Overview
Infrastructure is an important part of the Canadian economic and social landscape. It plays a significant role in Canada’s economic growth and provides all Canadians with services that enhance their well-being. Given its importance, policymakers, researchers, businesses and households require comprehensive and timely statistics in order to assess the evolution, structure, role and state of Canada’s infrastructure and the impact it has on the economy, society and the environment.
Statistics Canada currently produces a wealth of information related to Canada’s infrastructure. Statistics related to the use, production, stock, investment, and depreciation can be found among many of the statistical products released by the agency. While a significant amount of data exists, the data are often too aggregated to provide a clear picture of the role and importance of infrastructure to the Canadian economy and society.
The infrastructure economic accounts represents a set of statistical statements that record the economic, social and environmental impacts related to the production and use of infrastructure in Canada and each province and territory. The infrastructure economic accounts are organized using a statistical framework that outlines the concepts, classification systems and methods required to construct the accounts. This statistical framework is consistent with the Canadian system of national accounts, Canadian government finance statistics and Canada’s balance of payments. This consistency permits users to analyze the infrastructure related statistical statements in the context of economy wide measures such as investment, gross domestic product (GDP), national income and wealth.

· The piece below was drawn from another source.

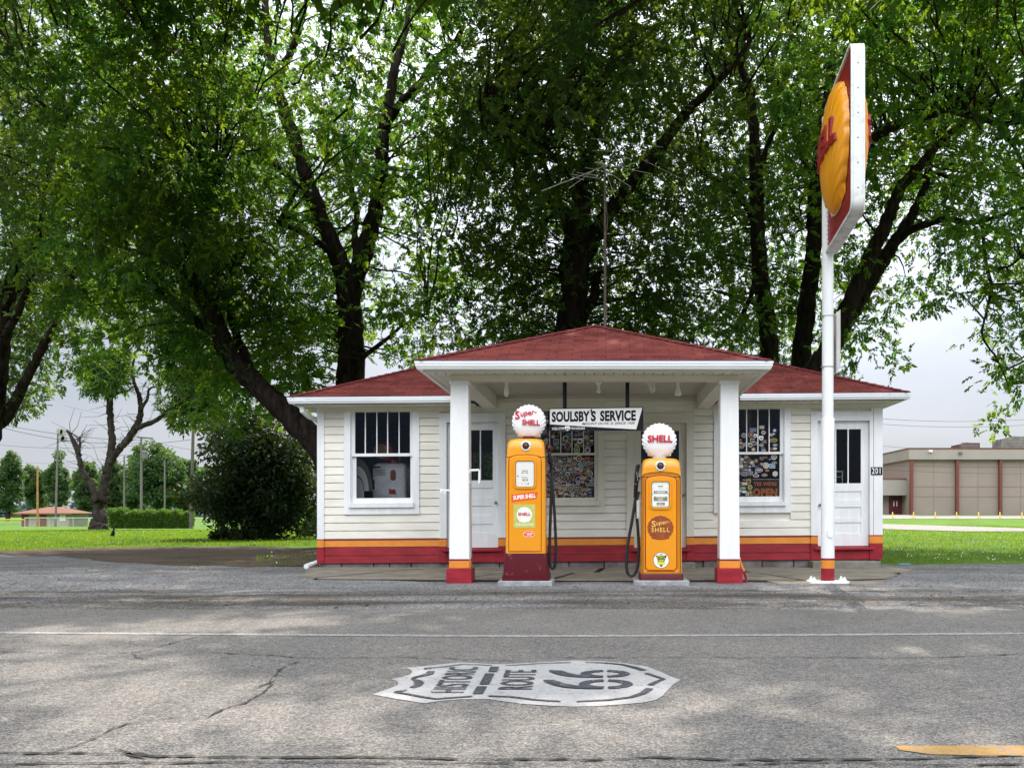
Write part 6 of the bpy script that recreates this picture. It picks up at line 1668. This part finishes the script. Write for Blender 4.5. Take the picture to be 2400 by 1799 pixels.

The focus of this guide relates to the sources and methods used to develop the infrastructure economic accounts. The guide to Canada’s infrastructure economic accounts sources and methods is presented in three parts. The first section outlines the general concepts, definitions and classifications applicable to the account. The second section examines the methods used to construct the economic accounts. The final section outlines how the information will be presented. Over time, the accounts will be expanded to include social and environmental components, once that methodology is fully developed, they will be integrated in a future release of this guide.
The foundation of the infrastructure statistical framework is the System of National Accounts, 2008 (2008 SNA), an internationally recognized framework used to measure economic activity within a country or region. The framework is used by countries throughout the world to record their production, incomes, investment, consumption, financial transactions and stocks of non-financial assets and financial assets as well as their liabilities. The data are organized into a sequence of accounts that articulate the change in wealth from one period to another by tracing the activities of economic agents (households, governments, corporations). The 2008 SNA outlines the concepts, definitions, classifications and accounting rules for compiling and integrating data to give a comprehensive picture of the economy and how it works. Key measures that emerge from this framework include GDP, household disposable income, investment, capital stock, productivity, the international balance of payments and government debt. For the most part, the infrastructure statistical framework inherits the concepts and classifications directly from the 2008 SNA.
Using the 2008 SNA as the foundation for an infrastructure statistical framework has four main benefits.
- First, it is an internationally recognized framework and therefore any of the information produced as part of a set of Canadian infrastructure accounts is directly comparable to not only the Canadian national accounts and social statistics but the national accounts and social statistics of most other economies (such as the United States, United Kingdom and Australia).
- Second, the data contained within the Canadian national accounts are some of the highest quality data produced and released by Statistics Canada. A large network of data is used to construct these statistics. These data are the starting point in the construction of the infrastructure economic and social accounts. The data have already gone through data quality validation and coherence analysis in the measurement of the core macroeconomic accounts and have been further integrated, reconciled and balanced in the process of producing the accounts. This ensures that the data underlying the infrastructure accounts are equivalent in quality to Canada’s core macroeconomic accounts.
- Third, the framework covers the broad range of economic and social activities that are of interest in order to understand the role of infrastructure within the Canadian economy, society and environment including the production, use and ownership of infrastructure, and the resulting stock.
- Finally, a set of infrastructure economic and social accounts also provides clarity for users. The accounts define infrastructure and ensure that data users are all starting from the same vantage point and are ‘speaking the same language’ when it comes to analysis related to infrastructure use, spending, investment and stock of infrastructure in Canada.